Structural and electrical properties of V2O3 thin films on c-plane Al2O3 fabricated by reactive-HiPIMS and dcMS techniques

Abstract

The study presents the synthesis of epitaxial V2O3 thin films on c-plane Al2O3 substrates by reactive high-power impulse (HiPIMS) and direct current (dcMS) magnetron sputtering. The results reveal that for fixed deposition conditions and discharge power, well defined epitaxial layers can be attained using both HiPIMS and dcMS. For dcMS we observe the formation of these epitaxial films down to flow rate values of 1.3 sccm while for HiPIMS we observe an extended operation window down to much lower oxygen flow of 0.5 sccm without sacrificing the structural quality of the films. Furthermore, the effect of varying HiPIMS discharge parameters i.e. repetition frequency and average power for fixed O2 flow setting, were explored in order to determine their effect on the structural quality and electrical characteristics of the films.
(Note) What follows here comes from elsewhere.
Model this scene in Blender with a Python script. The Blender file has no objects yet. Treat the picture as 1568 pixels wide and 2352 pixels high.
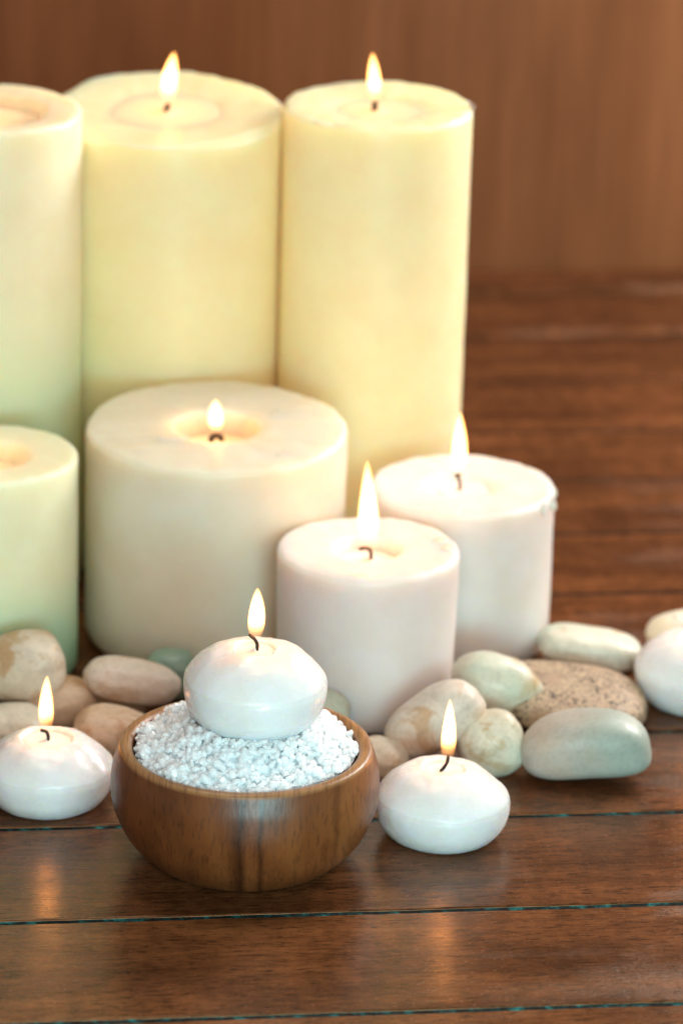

The magnitude of the metal–insulator transition (MIT) and the transition temperature is correlated to the film stoichiometry which can be fine-tuned by mapping the HiPIMS discharge parameters, displaying a total change in resistance of ∼7 decades over the studied temperature range. The MIT temperature and magnitude obtained for films fabricated by HiPIMS, even for low O2 flow settings (down to 0.6–0.5 sccm), displayed superior characteristics compared to films fabricated by dcMS where a minimum O2 flow of 1.3 sccm was needed.